4. И в случае детальной соотнесенности вида кары и действий святотатца, и при ее отсутствии наказанием часто оказывается несвоевременная и/или насильственная смерть, в том числе и самоубийство: Ну, в начале тут, значит, комсомольцы сделали в этом здании клуб. Значит, ну, как гоўрится: «Богу – Божее, кесарю – кесарево, слесарю – слесарево», - как я говорю. Не трогай Божее. Ну, значит, тут и гоўрят, завклуб-то... с тем и повесился в этом же здании, какая-то тут произошла, значит, трагедия (АЛФ, Архангельская обл., Вельский р-н, с. Ракуло-Кокшеньга, зап. от Лобанова В.П., 1960 г.р.). Обратим внимание, что в традиционной культуре существует представление о том, что умерший внезапной, насильственной или просто преждевременной смертью, а также самоубийца считается не изжившим своего века, человеком, которого земля не может принять, пока он его не доживет, поэтому такие покойники после похорон продолжают ходить по земле, беспокоить и приносить вред своим живым родственникам, пока те не предпримут особых мер, чтобы его утихомирить (Зеленин 1999:19).

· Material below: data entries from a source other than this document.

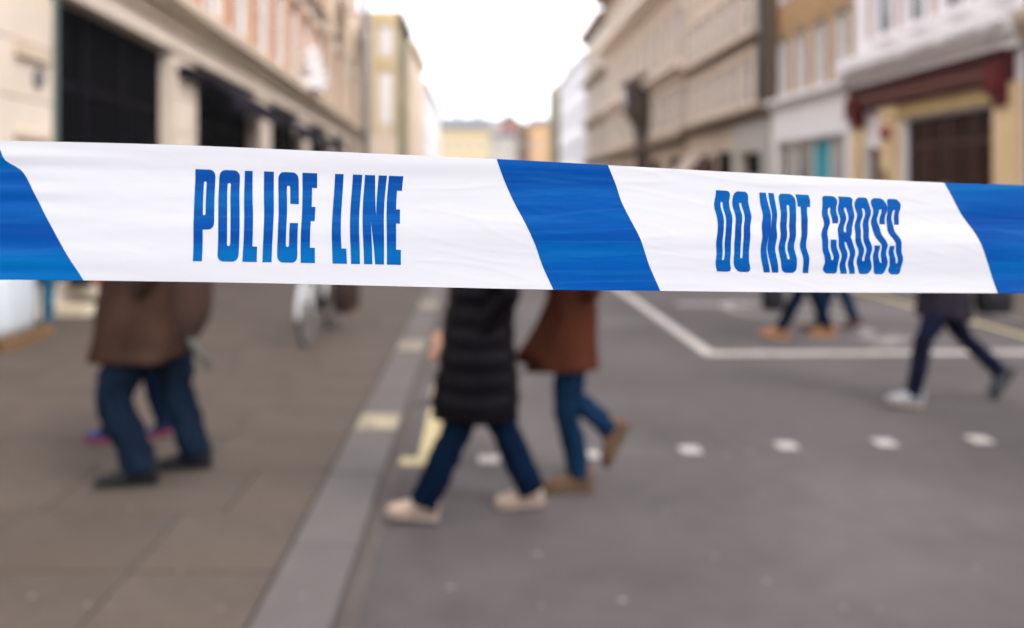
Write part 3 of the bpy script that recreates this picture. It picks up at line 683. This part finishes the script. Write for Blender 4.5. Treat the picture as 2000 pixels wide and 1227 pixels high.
    tm = bpy.data.meshes.new('body'); hands.to_mesh(tm); hands.free(); to = bpy.data.objects.new('body', tm); COL.objects.link(to)
    rm = to.modifiers.new('r', 'REMESH'); rm.mode = 'VOXEL'; rm.voxel_size = .008*s; rm.use_smooth_shade = True
    me = bpy.data.meshes.new_from_object(to.evaluated_get(bpy.context.evaluated_depsgraph_get()))
    bpy.data.objects.remove(to); me.name = 'body'; me.materials.clear(); me.materials.append(skin or SKIN)
    bo = bpy.data.objects.new('body', me); COL.objects.link(bo); bo.parent = P
    hair_m = hair_m or HAIRD
    bm = bmesh.new(); vsph = ball(bm, hc+V((-.012*s,0,.012*s)), 1, 24, (.098*s,.085*s,.122*s))
    bmesh.ops.delete(bm, geom=[v for v in vsph if (v.co.x-hc.x > .03*s and v.co.z-hc.z < .065*s) or v.co.z-hc.z < (-.075-hair_long)*s], context='VERTS')
    if hair_long:
        tube(bm, [hc+V((-.05*s,0,.02*s)), hc+V((-.075*s,0,-.1*s)), hc+V((-.085*s,0,-.1*s-hair_long*s))], [.075*s,.08*s,.05*s], 14, 3, flat=1.15)
    obj('hair', bm, hair_m, P, True)
    for sd in (1, -1):
        bm = bmesh.new(); ball(bm, hc+V((.078*s,.030*s*sd,.012*s)), .011*s, 10); obj('eye', bm, EYE, P, True)
    bm = bmesh.new(); tube(bm, [hc+V((.083*s,-.022*s,-.062*s)), hc+V((.090*s,0,-.062*s)), hc+V((.083*s,.022*s,-.062*s))], [.003*s,.006*s,.003*s], 8, 3); obj('lips', bm, LIPS, P, True)
    if collar:
        bm = bmesh.new(); rings = []
        for z, r in ((1.405,.085),(1.45,.078),(1.475,.08),(1.47,.07),(1.44,.065)):
            rings.append([V((hx-.02*s+r*s*math.cos(a*math.pi/9), r*s*1.05*math.sin(a*math.pi/9), z*s+.012*s*math.cos(a*math.pi/9+math.pi))) for a in range(18)])
        loft(bm, rings, cap=False); obj('collar', bm, coat, P, True)
    return P
HAIRD = mat('dark_brown_hair', (.03,.018,.012), .5, .2, 30); HAIRB = mat('fair_hair', (.30,.19,.09), .5, .2, 30)
EYE = mat('dark_eye', (.02,.015,.012), .2); LIPS = mat('lips', (.40,.15,.12), .5)
JEANS = fabric('navy_jeans', (.002,.006,.016)); JEANSB = fabric('blue_jeans', (.004,.015,.036)); JEANSF = fabric('faded_blue_jeans', (.005,.010,.020)); DKT = fabric('dark_navy_trousers', (.006,.007,.017))
PUFF = mat('black_purple_nylon', (.0015,.001,.002), .42, .15, 6, spec=.08)
BRNC = fabric('russet_suede', (.045,.014,.008)); OLB = fabric('brown_waxed_cotton', (.032,.018,.013))
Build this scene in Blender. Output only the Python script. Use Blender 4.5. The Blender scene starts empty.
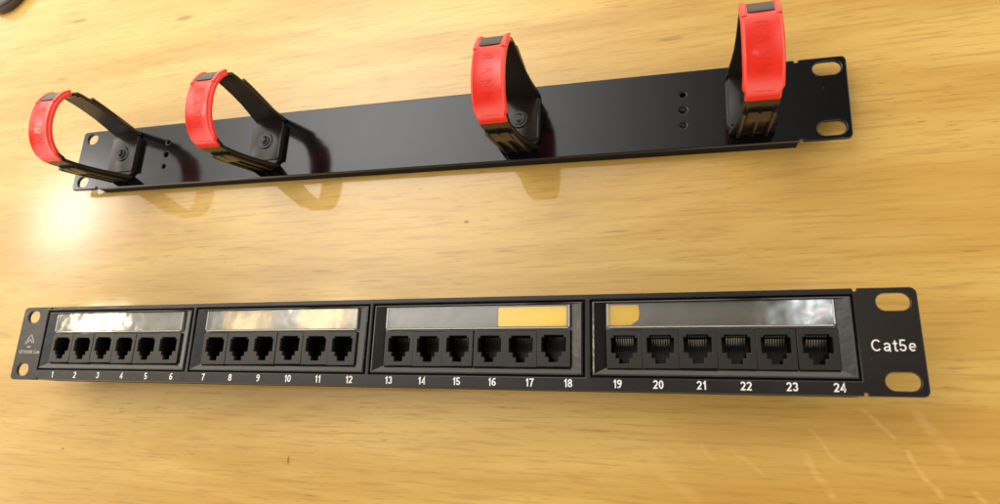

5. Собственно процесс уничтожения храмов описывается как неординарный: они либо оказываются необыкновенно прочными, так что при ломке приходится прикладывать чрезмерные усилия, либо, наоборот, они разрушаются сами, как бы поддаваясь не столько силе, сколько намерению.

6. В случаях, когда церкви разрушались с намерением использовать кирпич или бревна для строительства иных, хозяйственных, объектов, стремление решить колхозно-совхозные проблемы за счет храмов, как следует из легенд, всегда терпит фиаско: отмечается, что все взятое неправедным путем идет прахом: кирпич рассыпается и крошится, так что целого кирпича ни одношго не возьмёшь, скотный двор, магазин, построенные из разобранных деревянных церквей, сгорают и т. п.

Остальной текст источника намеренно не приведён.